I am new to writing proofs, as a result even when i may know an answer i sometimes doubt if i know how to write the proof. So here is the problem which should be an easy one. In fact i think the proof is harder to write because it is too simple.
Let $f$ be a function. If there exists a function $g$ such that $g \circ f = \text{Id}_{\text{Dom}(f)}$ then $f$ is invertible and $f^{-1} = g$ restricted to $\text{range}(f)$. If there exists a function $h$ such that $f \circ h = \text{Id}_{\text{Range}(f)}$ then $f$ may fail to be invertible.
Some scratch work
Clearly in the left inverse case we start from our function $f$'s domain go to $f$'s range and then using the g restricted to range of $f$ get back to $f$'s domain. Hence we can see a one-to-one correspondance.

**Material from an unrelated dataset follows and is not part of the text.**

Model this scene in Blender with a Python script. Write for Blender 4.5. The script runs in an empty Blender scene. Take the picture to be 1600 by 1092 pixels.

In case of the right inverse we start from domain of some function $h$ and end up with range of $h$ which also happens to restrict f's domain, using f we get to range of $f$. In this case we have only observed for each x in domain of f there exists a $y$ in range of $f$, but we haven't seen that for each $y$ there exists a unique $x$ to establish the one-to-one correspondence needed for invertibility.
My Proof attempt
g o f = Id(dom f) the f is invertible and $f^{-1} = g$ restricted to $\text{Range}(f)$. If $g \circ f = \text{Id}_{\text{Dom}(f)}$ then $g(f(x)) = \text{Id}_{\text{Dom}(f)}$.
So for all $x$ such that $x$ belongs to $\text{Dom}(f)$ there exists a $y$ such that y belong to $\text{Range}(f)$ and by definition of function composition $y$ also belongs to domain of $g$ and $g(y) = x$. Hence $g$ restricted to range of $f = f^{-1}$ and $f$ is invertible.
Not so sure how to write the proof of the right inverse case.
Any help would be highly appreciated.